On Sunday, a small group of activists from Animal Rising – which earlier this year tried to disrupt a number of high-profile horse races – staged a protest at the nearby Dalscone Farm.

A statement on X, formerly Twitter, on Sunday evening said: “Since Monday we have had a team in the Highlands, preparing to rescue Britain’s Loneliest Sheep (‘Sheepie’). Over the last five days we formed a strong bond and connection with this gentle, neglected soul.

“The local landowner agreed the rescue could go ahead Sunday and that Sheepie could live out the rest of her life safely, and peacefully, at a sanctuary.

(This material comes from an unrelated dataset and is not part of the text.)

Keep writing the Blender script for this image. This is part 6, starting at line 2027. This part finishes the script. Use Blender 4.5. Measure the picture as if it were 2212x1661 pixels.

This morning, however, that same landowner covertly removed the poor ewe who is currently on her way to Dalscone Farm Fun petting zoo instead.

“Whilst we are pleased she is no longer stranded at the base of a cliff, she has just gone from isolation to exploitation. It is completely inappropriate that she would be taken to be made a spectacle of at a petting zoo.”

“Farmer Ben” from Dalscone Farm said in a Facebook video that staff and family members felt “intimidated” by demonstrators who were flying a drone and holding “Free Fiona” placards.

“We’re going to give Fiona a five star home, we are going to get her some amazing friends,” he said. “We are obviously closed at the moment. The farm park’s closed for the winter, for the next five months, so she’s got loads of time to settle in.

“Nobody’s going to be bugging her, we’ll just get to know her, let her do her own thing.”